11/15/2023 — The S&P 500® Index suffered a minor pullback between July and October, dropping below its 40-week moving average and raising concern among bullish investors. During this period, several important market indicators similarly were in play to last year’s market drawdown, culminating in what many market participants believe to be the bear-market low on October 12, 2022.
In 2022, as the S&P 500 approached the bear market low, several contrarian market signals flashed red, including dour investor sentiment, oversold indexes, positive breadth divergences, and tight financial conditions. The near-universal pessimism that coincided with the bear market bottom might have been a contrarian buy signal. Interestingly, similar market indicators flashed red during the July-October 2023 drawdown. Since then, the S&P 500 Index has rallied over 6% as of this writing.
It’s reasonable to assume that the conditions during the 2022 drawdown echoed those during the July-October 2023 drawdown. First, there were clear signs of panic from individual investors, as depressed sentiment and positioning indicators, as represented by the AAII bull-bear spread, showed that investors were likely too bearish. Second, the NAAIM Exposure Index (a measure of sentiment and positioning) tumbled from its July high of 101 toward a nearly oversold, contrarian bullish level of 24 on October 25.

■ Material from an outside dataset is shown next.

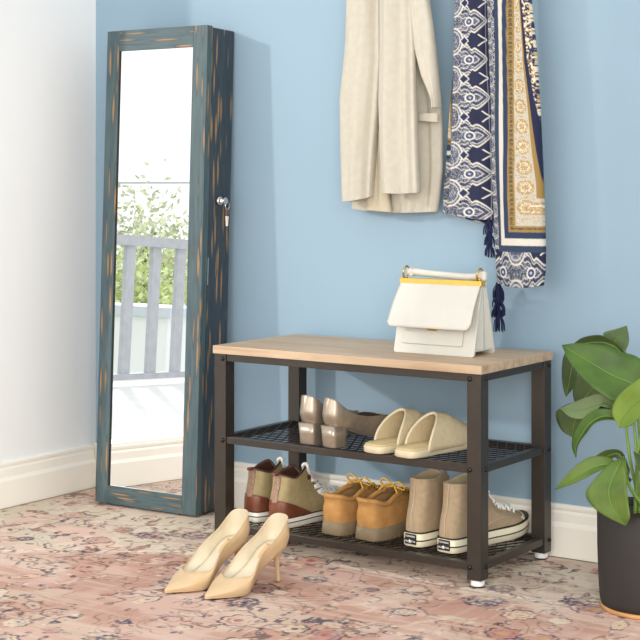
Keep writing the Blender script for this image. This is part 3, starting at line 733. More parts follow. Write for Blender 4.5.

Third, Bank of America’s Bull & Bear Indicator recently hit its lowest point since last November—an extreme bearish level that could be read as a contrarian buy signal. Fourth, tighter financial conditions, recession fears, and the lagged effects of Fed rate hikes continued to weigh on investors—a climate that also impacted investors in the 2022 downturn. It’s important to mention that the sharp decline in the 10-year Treasury yield in October played a crucial role in the stock market’s recovery, helping the S&P 500 notch eight consecutive days of gains from October 30 through November 8.
November through December is historically the best two-month period for equities so that a year-end rally might be possible. However, even repeatable patterns in market indicators should be taken with a grain of salt. It remains vital for investors to focus on the long term and maintain a diversified portfolio that can weather short-term fluctuations in the financial markets.